> [Challenge] Take every line from the listing below that contains "part".

> [Raw data]
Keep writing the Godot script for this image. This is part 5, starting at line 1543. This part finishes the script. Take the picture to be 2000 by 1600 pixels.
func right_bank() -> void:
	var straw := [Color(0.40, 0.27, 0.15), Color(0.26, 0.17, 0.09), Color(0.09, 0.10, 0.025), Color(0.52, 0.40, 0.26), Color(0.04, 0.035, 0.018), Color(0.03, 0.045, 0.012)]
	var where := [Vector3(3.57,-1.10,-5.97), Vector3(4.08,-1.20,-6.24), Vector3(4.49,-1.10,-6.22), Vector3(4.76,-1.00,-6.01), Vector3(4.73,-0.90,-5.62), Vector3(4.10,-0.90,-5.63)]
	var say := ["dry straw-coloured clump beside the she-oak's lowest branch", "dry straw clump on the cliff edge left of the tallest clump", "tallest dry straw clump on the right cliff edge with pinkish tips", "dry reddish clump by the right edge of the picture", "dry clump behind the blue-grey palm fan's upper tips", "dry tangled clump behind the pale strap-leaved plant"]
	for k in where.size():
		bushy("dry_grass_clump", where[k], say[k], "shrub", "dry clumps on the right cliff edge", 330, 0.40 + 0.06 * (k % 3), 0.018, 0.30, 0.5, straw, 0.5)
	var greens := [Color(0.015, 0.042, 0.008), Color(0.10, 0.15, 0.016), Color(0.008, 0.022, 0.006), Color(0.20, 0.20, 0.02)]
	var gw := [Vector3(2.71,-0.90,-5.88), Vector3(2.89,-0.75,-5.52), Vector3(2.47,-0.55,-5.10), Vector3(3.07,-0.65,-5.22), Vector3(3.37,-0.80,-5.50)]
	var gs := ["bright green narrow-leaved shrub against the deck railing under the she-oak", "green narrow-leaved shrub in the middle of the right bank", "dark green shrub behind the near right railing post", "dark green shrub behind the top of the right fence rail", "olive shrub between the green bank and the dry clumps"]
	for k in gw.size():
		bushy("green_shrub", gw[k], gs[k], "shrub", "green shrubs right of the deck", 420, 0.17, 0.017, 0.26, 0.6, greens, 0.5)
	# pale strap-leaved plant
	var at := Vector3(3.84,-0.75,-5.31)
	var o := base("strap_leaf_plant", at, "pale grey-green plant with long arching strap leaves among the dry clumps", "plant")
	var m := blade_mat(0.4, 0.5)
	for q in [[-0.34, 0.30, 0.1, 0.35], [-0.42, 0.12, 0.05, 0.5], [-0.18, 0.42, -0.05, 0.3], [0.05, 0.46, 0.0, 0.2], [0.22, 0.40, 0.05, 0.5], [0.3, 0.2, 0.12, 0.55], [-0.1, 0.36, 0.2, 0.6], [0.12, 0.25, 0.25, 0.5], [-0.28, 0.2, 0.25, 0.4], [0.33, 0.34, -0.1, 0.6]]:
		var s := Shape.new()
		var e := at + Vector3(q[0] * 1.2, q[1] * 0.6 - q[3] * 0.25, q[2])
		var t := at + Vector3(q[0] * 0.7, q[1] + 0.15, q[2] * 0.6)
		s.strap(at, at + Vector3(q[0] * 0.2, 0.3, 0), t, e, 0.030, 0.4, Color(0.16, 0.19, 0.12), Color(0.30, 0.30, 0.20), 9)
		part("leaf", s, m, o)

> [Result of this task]
Keep writing the Godot script for this image. This is part 5, starting at line 1543. This part finishes the script. Take the picture to be 2000 by 1600 pixels.
		part("leaf", s, m, o)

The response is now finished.